Provided data:

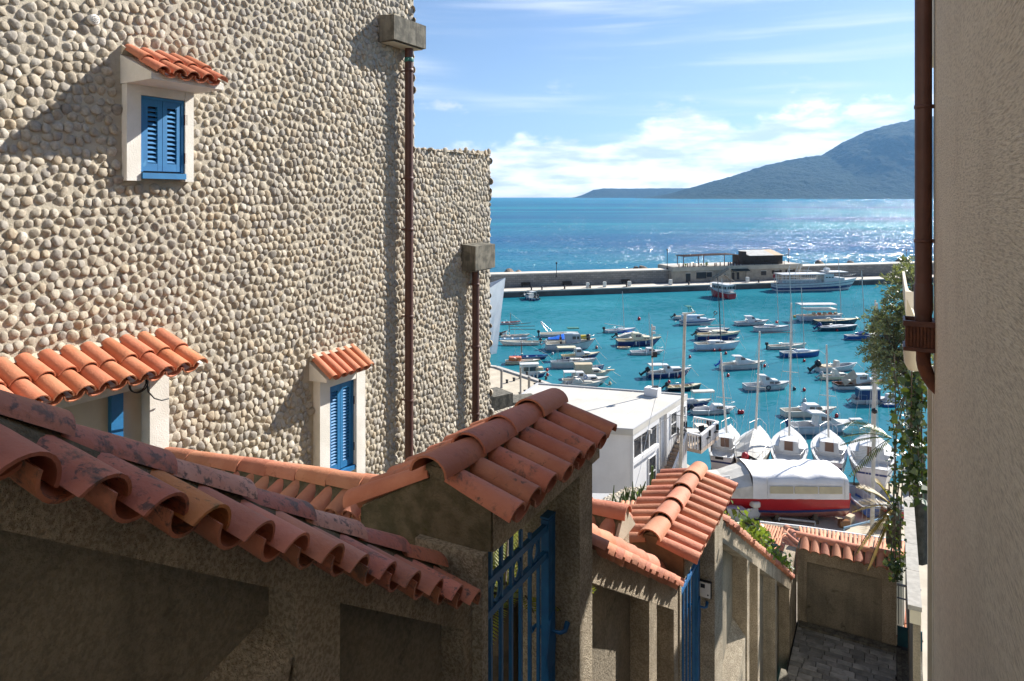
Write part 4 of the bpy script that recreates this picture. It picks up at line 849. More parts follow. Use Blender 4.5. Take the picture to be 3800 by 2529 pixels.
def tuft(label, c, r, n, cat='plant', nm='potted_palm'):
    o = thing(nm, label, cat, c); b = MB()
    for k in range(n):
        a = random.uniform(0, 6.28); e = random.uniform(.1, 1.2); L_ = r * random.uniform(.7, 1.1); d = Vector((math.cos(a) * math.cos(e), math.sin(a) * math.cos(e), math.sin(e)))
        sd_ = d.cross(ZV).normalized() * L_ * .09; m_ = c + d * L_ * .6 + ZV * .05 * L_; e_ = c + d * L_ - ZV * L_ * .18
        b.add([c, m_ - sd_, e_, m_ + sd_], [(0, 1, 2, 3)])
    b.obj('fronds', PLANT, o); b = MB(); b.lathe([(.12 * r, -.25 * r), (.16 * r, 0), (.05 * r, .02 * r)], c, 7); b.obj('pot', DK, o)
tuft('bushy palm on the restaurant terrace by the railing', pier(sx(685), W0 + .9, 4.8), 1.0, 40)
tuft('smaller palm on the restaurant terrace left of the bushy one', pier(sx(610), W0 + .9, 4.7), .7, 30)
tuft('spiky plant at the left corner of the restaurant terrace', pier(sx(390), W0 + .9, 4.7), .9, 24)
# ================================================================ boats
CR = {'a': (1780, 900, 2.904), 'b': (2400, 900, 2.904), 'c': (2900, 900, 2.904), 'd': (1780, 1150, 3.919), 'e': (2200, 1100, 3.919), 'f': (2650, 1100, 3.408), 'g': (2550, 1400, 2.4118)}
K = 3800 / 1024
def px(cr, x, y): a, b, s = CR[cr]; return (a + x / s) / K, (b + y / s) / K
GC = {'white': (.64, .64, .63), 'offwhite': (.66, .63, .55), 'cream': (.70, .62, .43), 'navy': (.016, .035, .15), 'blue': (.02, .085, .30), 'black': (.012, .014, .02), 'red': (.42, .012, .018), 'grey': (.42, .45, .47),
      'teal': (.012, .055, .085), 'lightblue': (.30, .48, .62), 'wood': (.20, .09, .035), 'orange': (.62, .16, .05), 'yellow': (.62, .46, .03), 'green': (.03, .16, .09), 'beige': (.52, .44, .31), 'canvas': (.62, .60, .55), 'brown': (.13, .055, .03), 'paleblue': (.55, .63, .72), 'maroon': (.17, .02, .025), 'silver': (.5, .5, .5), 'pink': (.42, .17, .15), 'royal': (.015, .12, .55)}
def G(c):
    if c in ('canvas', 'beige'): return mat('boat_' + c, GC[c], tuple(k * .8 for k in GC[c]), 2, .85, .3, 8, .02)
    if c == 'silver': return mat('boat_silver', GC[c], None, rough=.35, metal=.7)
    g_ = GC[c]; return mat('boat_' + c, g_, tuple(k * .86 for k in g_), 1.6, .32, spec=.5, spots=[(tuple(k * .6 + .02 for k in g_), 2.2, .70)])
BG = mat('boat_glass', (.04, .045, .055), (.07, .06, .055), 1.5, .1, spec=.7)
class Hull:
    def __init__(s, L, B, h0, h1, tw=.84, rake=.10, full=2.3): s.L, s.B, s.h0, s.h1, s.tw, s.rake, s.full = L, B, h0, h1, tw, rake, full
    def half(s, f):
        if f < .45: return s.B / 2 * (s.tw + (1 - s.tw) * math.sin(f / .45 * math.pi / 2))
        return max(.015, s.B / 2 * (1 - ((f - .45) / .55) ** s.full))
    def sheer(s, f): return s.h0 + (s.h1 - s.h0) * max(0, (f - .15) / .85) ** 1.7
    def pt(s, f, side, zf, out=1.0):          # zf 1 = gunwale, 0 = waterline
        b = s.half(f); h = s.sheer(f); z = h * zf; flare = .80 + .20 * max(0, zf) ** .8 if zf >= 0 else .8 + zf
        x = -s.L / 2 + s.L * f * (1 - s.rake) + s.L * s.rake * f * (max(0, zf) ** 1.0)
        return Vector((x, side * b * flare * out, z))
FR = [0, .08, .18, .3, .42, .54, .66, .76, .85, .92, .97, 1.0]
def hull_parts(o, H_, hc, dc, sd, zf, stripe=None, boot=None):
    b = MB(); zs = (1, .85, .62, .35, .08, -.12, -.35)
    prof = lambda f, out=1: [H_.pt(f, 1, z, out) for z in zs] + [Vector((H_.pt(f, 1, -.35).x, 0, -.35 * H_.h0 - .12))] + [H_.pt(f, -1, z, out) for z in zs[::-1]]
    b.loft([prof(f) for f in FR]); p = prof(0); b.add(p, [tuple(range(len(p)))]); fix(b.obj('hull', G(hc), o, local=True))
    d = MB(); n_open = [f for f in FR if f < sd - .02] + [sd]; rim = min(.10, H_.B * .05)
    def cs(f):
        h = H_.sheer(f) + .004; g = H_.half(f) + .012; i = max(.01, g - rim * 1.6); x = H_.pt(f, 1, 1).x
        if f == 0: x += .06
        return [Vector((x, g, h)), Vector((x, g * .995, h + .035)), Vector((x, i, h + .035)), Vector((x, i * .93, zf)), Vector((x, -i * .93, zf)), Vector((x, -i, h + .035)), Vector((x, -g * .995, h + .035)), Vector((x, -g, h))]
    if sd > .06:
        d.loft([cs(f) for f in n_open], smooth=False)
        c0 = cs(0); xb = c0[0].x - .07
        d.add([Vector((xb, q.y, q.z)) for q in (c0[1], c0[6])] + [c0[6], c0[1]], [(0, 1, 2, 3)]); d.add([c0[2], c0[3], c0[4], c0[5]], [(0, 1, 2, 3)]); d.add([c0[1], c0[2], c0[5], c0[6]], [(0, 1, 2, 3)])
        c1 = cs(sd); d.add([c1[2], c1[3], c1[4], c1[5]], [(0, 1, 2, 3)])
    if sd < .97:
        fs = [sd] + [f for f in FR if f > sd + .02]
        d.loft([[Vector((H_.pt(f, 1, 1).x, H_.half(f) * k + .012 * (1 if k > 0 else -1 if k < 0 else 0), H_.sheer(f) + .035 + (.05 * (1 - abs(k)) * H_.B / 2))) for k in (1, .55, 0, -.55, -1)] for f in fs], smooth=False)
    d.obj('deck', G(dc), o, local=True)
    if stripe:
        for sc_, z0, z1 in stripe:
            m = MB()
            for side in (1, -1): m.loft([[H_.pt(f, side, z, 1.0) + Vector((0, side * .012, 0)) for z in (z0, z1)] for f in FR], smooth=False)
            m.add([H_.pt(0, s_, z) + Vector((-.01, 0, 0)) for s_, z in ((1, z0), (1, z1), (-1, z1), (-1, z0))], [(0, 1, 2, 3)]); m.obj('stripe', G(sc_), o, local=True)
    if boot:
        m = MB()
        for side in (1, -1): m.loft([[H_.pt(f, side, z, 1.0) + Vector((0, side * .014, 0)) for z in (-.1, .12)] for f in FR], smooth=False)
        m.obj('boot_top', G(boot), o, local=True)
def cabin(o, H_, prof, wf, col, wins, front=None, tumble=.16, name='cabin', roofcol=None):
    """side profile (x as a fraction of the length from the stern, z above the sheer) swept to a tapering width"""
    L, B = H_.L, H_.B; zb = lambda f: H_.sheer(f) + .03
    P_ = [(-L / 2 + L * f, z * ZS + H_.sheer(.45) + .03, f) for f, z in prof]
    def hw(f, z): return max(.05, min(H_.half(min(f, .999)) - .10, B / 2 * wf) - tumble * max(0, z - H_.sheer(.45)))
    b = MB(); n = len(P_); ls = [Vector((x, hw(f, z), z)) for x, z, f in P_]; rs = [Vector((x, -hw(f, z), z)) for x, z, f in P_]
    b.add(ls, [tuple(range(n))]); b.add(rs, [tuple(range(n - 1, -1, -1))])
    for i in range(n): k = (i + 1) % n; b.add([ls[i], ls[k], rs[k], rs[i]], [(3, 2, 1, 0)])
    fix(b.obj(name, G(col), o, local=True))
    z0_ = H_.sheer(.45) + .03
    for (f0, za0, za1, f1, zb0, zb1) in wins:
        for side in (1, -1):
            m = MB(); q = []
            for f, z in ((f0, za0), (f1, zb0), (f1 + (zb1 - zb0) * -.0, zb1), (f0, za1)):
                zz = z0_ + z * ZS; q.append(Vector((-L / 2 + L * f, side * (hw(f, zz) + .012), zz)))
            m.add(q, [(0, 1, 2, 3)]); m.obj('window', BG, o, local=True)
    if front is not None:                      # glazed front: index of the profile edge that faces forward
        a, c = Vector((P_[front][0], 0, P_[front][1])), Vector((P_[front + 1][0], 0, P_[front + 1][1])); nn = Vector((abs(c.z - a.z), 0, abs(c.x - a.x))).normalized() * .014
        w_ = min(hw(P_[front][2], a.z), hw(P_[front + 1][2], c.z)) * .86; e0, e1 = a.lerp(c, .16), a.lerp(c, .84)
        m = MB()
        for s0, s1 in ((-1, -.04), (.04, 1)): m.add([e0 + nn + Vector((0, w_ * s0, 0)), e1 + nn + Vector((0, w_ * s0, 0)), e1 + nn + Vector((0, w_ * s1, 0)), e0 + nn + Vector((0, w_ * s1, 0))], [(0, 1, 2, 3)])
        m.obj('windscreen', BG, o, local=True)
    return z0_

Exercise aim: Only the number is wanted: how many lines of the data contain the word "that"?

Result of the task: 2